/---

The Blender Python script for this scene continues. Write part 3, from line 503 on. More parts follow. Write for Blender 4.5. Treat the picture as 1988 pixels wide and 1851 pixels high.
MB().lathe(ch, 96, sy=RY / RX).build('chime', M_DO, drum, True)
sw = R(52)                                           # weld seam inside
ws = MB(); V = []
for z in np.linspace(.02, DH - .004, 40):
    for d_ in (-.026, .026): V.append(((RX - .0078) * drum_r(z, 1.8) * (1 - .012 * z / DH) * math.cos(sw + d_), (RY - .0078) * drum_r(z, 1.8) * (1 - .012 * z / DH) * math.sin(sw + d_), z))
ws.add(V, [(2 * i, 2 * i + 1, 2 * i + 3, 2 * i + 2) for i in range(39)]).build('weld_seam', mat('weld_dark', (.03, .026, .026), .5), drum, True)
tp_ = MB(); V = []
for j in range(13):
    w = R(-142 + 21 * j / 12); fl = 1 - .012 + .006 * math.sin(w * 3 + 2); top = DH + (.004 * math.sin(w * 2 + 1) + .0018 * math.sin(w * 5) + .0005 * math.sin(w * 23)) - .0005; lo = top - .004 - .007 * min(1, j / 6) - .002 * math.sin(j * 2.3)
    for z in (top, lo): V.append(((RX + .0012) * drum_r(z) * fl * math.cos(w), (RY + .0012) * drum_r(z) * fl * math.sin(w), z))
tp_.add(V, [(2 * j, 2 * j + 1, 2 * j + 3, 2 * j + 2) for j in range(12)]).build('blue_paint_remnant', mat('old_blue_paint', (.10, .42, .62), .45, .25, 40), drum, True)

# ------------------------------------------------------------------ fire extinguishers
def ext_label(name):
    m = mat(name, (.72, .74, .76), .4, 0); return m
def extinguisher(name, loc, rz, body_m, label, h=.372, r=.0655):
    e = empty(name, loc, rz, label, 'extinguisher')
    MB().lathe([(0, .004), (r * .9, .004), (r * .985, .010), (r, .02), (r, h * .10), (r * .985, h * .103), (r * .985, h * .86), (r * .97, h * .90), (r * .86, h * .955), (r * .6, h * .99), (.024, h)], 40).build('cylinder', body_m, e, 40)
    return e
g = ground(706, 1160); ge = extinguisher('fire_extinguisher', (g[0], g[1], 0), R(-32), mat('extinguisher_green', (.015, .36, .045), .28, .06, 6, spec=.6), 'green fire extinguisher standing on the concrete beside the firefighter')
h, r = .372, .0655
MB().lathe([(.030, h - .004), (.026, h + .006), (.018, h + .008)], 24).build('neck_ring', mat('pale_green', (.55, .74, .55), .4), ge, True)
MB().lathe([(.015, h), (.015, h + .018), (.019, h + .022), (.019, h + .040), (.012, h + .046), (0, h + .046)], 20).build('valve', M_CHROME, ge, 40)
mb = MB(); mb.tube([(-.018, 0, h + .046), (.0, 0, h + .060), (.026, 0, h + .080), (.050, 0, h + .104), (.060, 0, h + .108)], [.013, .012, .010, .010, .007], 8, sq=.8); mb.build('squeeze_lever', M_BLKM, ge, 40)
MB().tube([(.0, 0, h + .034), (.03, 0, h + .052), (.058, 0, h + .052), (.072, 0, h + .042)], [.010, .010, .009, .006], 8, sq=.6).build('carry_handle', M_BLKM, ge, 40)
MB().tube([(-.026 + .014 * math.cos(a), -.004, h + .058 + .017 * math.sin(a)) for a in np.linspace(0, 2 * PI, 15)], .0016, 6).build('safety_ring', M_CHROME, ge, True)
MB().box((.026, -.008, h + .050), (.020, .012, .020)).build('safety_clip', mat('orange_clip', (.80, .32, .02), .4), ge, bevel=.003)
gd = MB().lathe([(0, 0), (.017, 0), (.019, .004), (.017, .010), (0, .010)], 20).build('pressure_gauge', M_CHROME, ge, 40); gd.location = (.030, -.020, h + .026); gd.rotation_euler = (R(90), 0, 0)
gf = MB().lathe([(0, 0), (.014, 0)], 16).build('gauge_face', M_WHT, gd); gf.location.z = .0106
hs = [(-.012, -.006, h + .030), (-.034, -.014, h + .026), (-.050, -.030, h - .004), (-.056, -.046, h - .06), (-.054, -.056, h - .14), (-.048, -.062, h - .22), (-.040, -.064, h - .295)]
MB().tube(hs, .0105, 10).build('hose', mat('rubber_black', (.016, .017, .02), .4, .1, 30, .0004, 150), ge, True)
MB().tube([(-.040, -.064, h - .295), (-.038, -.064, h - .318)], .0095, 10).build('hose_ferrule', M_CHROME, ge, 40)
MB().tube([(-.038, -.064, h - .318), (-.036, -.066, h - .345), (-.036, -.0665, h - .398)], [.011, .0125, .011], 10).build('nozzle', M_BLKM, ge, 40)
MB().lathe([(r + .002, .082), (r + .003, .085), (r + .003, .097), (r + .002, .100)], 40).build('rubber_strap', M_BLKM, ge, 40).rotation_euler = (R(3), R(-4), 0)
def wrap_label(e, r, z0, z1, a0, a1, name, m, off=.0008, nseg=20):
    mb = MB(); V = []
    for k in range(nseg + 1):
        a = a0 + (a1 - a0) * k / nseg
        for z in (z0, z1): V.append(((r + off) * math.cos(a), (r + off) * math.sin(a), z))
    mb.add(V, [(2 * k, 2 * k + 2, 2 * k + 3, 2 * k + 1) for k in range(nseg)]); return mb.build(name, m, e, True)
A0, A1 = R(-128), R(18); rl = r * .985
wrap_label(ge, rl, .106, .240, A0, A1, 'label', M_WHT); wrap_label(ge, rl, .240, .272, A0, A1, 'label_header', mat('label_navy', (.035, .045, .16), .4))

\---

### [Prompt]
Your task is to quote the listing above word for word.

### [Result of this exercise]
The Blender Python script for this scene continues. Write part 3, from line 503 on. More parts follow. Write for Blender 4.5. Treat the picture as 1988 pixels wide and 1851 pixels high.
MB().lathe(ch, 96, sy=RY / RX).build('chime', M_DO, drum, True)
sw = R(52)                                           # weld seam inside
ws = MB(); V = []
for z in np.linspace(.02, DH - .004, 40):
    for d_ in (-.026, .026): V.append(((RX - .0078) * drum_r(z, 1.8) * (1 - .012 * z / DH) * math.cos(sw + d_), (RY - .0078) * drum_r(z, 1.8) * (1 - .012 * z / DH) * math.sin(sw + d_), z))
ws.add(V, [(2 * i, 2 * i + 1, 2 * i + 3, 2 * i + 2) for i in range(39)]).build('weld_seam', mat('weld_dark', (.03, .026, .026), .5), drum, True)
tp_ = MB(); V = []
for j in range(13):
    w = R(-142 + 21 * j / 12); fl = 1 - .012 + .006 * math.sin(w * 3 + 2); top = DH + (.004 * math.sin(w * 2 + 1) + .0018 * math.sin(w * 5) + .0005 * math.sin(w * 23)) - .0005; lo = top - .004 - .007 * min(1, j / 6) - .002 * math.sin(j * 2.3)
    for z in (top, lo): V.append(((RX + .0012) * drum_r(z) * fl * math.cos(w), (RY + .0012) * drum_r(z) * fl * math.sin(w), z))
tp_.add(V, [(2 * j, 2 * j + 1, 2 * j + 3, 2 * j + 2) for j in range(12)]).build('blue_paint_remnant', mat('old_blue_paint', (.10, .42, .62), .45, .25, 40), drum, True)

# ------------------------------------------------------------------ fire extinguishers
def ext_label(name):
    m = mat(name, (.72, .74, .76), .4, 0); return m
def extinguisher(name, loc, rz, body_m, label, h=.372, r=.0655):
    e = empty(name, loc, rz, label, 'extinguisher')
    MB().lathe([(0, .004), (r * .9, .004), (r * .985, .010), (r, .02), (r, h * .10), (r * .985, h * .103), (r * .985, h * .86), (r * .97, h * .90), (r * .86, h * .955), (r * .6, h * .99), (.024, h)], 40).build('cylinder', body_m, e, 40)
    return e
g = ground(706, 1160); ge = extinguisher('fire_extinguisher', (g[0], g[1], 0), R(-32), mat('extinguisher_green', (.015, .36, .045), .28, .06, 6, spec=.6), 'green fire extinguisher standing on the concrete beside the firefighter')
h, r = .372, .0655
MB().lathe([(.030, h - .004), (.026, h + .006), (.018, h + .008)], 24).build('neck_ring', mat('pale_green', (.55, .74, .55), .4), ge, True)
MB().lathe([(.015, h), (.015, h + .018), (.019, h + .022), (.019, h + .040), (.012, h + .046), (0, h + .046)], 20).build('valve', M_CHROME, ge, 40)
mb = MB(); mb.tube([(-.018, 0, h + .046), (.0, 0, h + .060), (.026, 0, h + .080), (.050, 0, h + .104), (.060, 0, h + .108)], [.013, .012, .010, .010, .007], 8, sq=.8); mb.build('squeeze_lever', M_BLKM, ge, 40)
MB().tube([(.0, 0, h + .034), (.03, 0, h + .052), (.058, 0, h + .052), (.072, 0, h + .042)], [.010, .010, .009, .006], 8, sq=.6).build('carry_handle', M_BLKM, ge, 40)
MB().tube([(-.026 + .014 * math.cos(a), -.004, h + .058 + .017 * math.sin(a)) for a in np.linspace(0, 2 * PI, 15)], .0016, 6).build('safety_ring', M_CHROME, ge, True)
MB().box((.026, -.008, h + .050), (.020, .012, .020)).build('safety_clip', mat('orange_clip', (.80, .32, .02), .4), ge, bevel=.003)
gd = MB().lathe([(0, 0), (.017, 0), (.019, .004), (.017, .010), (0, .010)], 20).build('pressure_gauge', M_CHROME, ge, 40); gd.location = (.030, -.020, h + .026); gd.rotation_euler = (R(90), 0, 0)
gf = MB().lathe([(0, 0), (.014, 0)], 16).build('gauge_face', M_WHT, gd); gf.location.z = .0106
hs = [(-.012, -.006, h + .030), (-.034, -.014, h + .026), (-.050, -.030, h - .004), (-.056, -.046, h - .06), (-.054, -.056, h - .14), (-.048, -.062, h - .22), (-.040, -.064, h - .295)]
MB().tube(hs, .0105, 10).build('hose', mat('rubber_black', (.016, .017, .02), .4, .1, 30, .0004, 150), ge, True)
MB().tube([(-.040, -.064, h - .295), (-.038, -.064, h - .318)], .0095, 10).build('hose_ferrule', M_CHROME, ge, 40)
MB().tube([(-.038, -.064, h - .318), (-.036, -.066, h - .345), (-.036, -.0665, h - .398)], [.011, .0125, .011], 10).build('nozzle', M_BLKM, ge, 40)
MB().lathe([(r + .002, .082), (r + .003, .085), (r + .003, .097), (r + .002, .100)], 40).build('rubber_strap', M_BLKM, ge, 40).rotation_euler = (R(3), R(-4), 0)
def wrap_label(e, r, z0, z1, a0, a1, name, m, off=.0008, nseg=20):
    mb = MB(); V = []
    for k in range(nseg + 1):
        a = a0 + (a1 - a0) * k / nseg
        for z in (z0, z1): V.append(((r + off) * math.cos(a), (r + off) * math.sin(a), z))
    mb.add(V, [(2 * k, 2 * k + 2, 2 * k + 3, 2 * k + 1) for k in range(nseg)]); return mb.build(name, m, e, True)
A0, A1 = R(-128), R(18); rl = r * .985
wrap_label(ge, rl, .106, .240, A0, A1, 'label', M_WHT); wrap_label(ge, rl, .240, .272, A0, A1, 'label_header', mat('label_navy', (.035, .045, .16), .4))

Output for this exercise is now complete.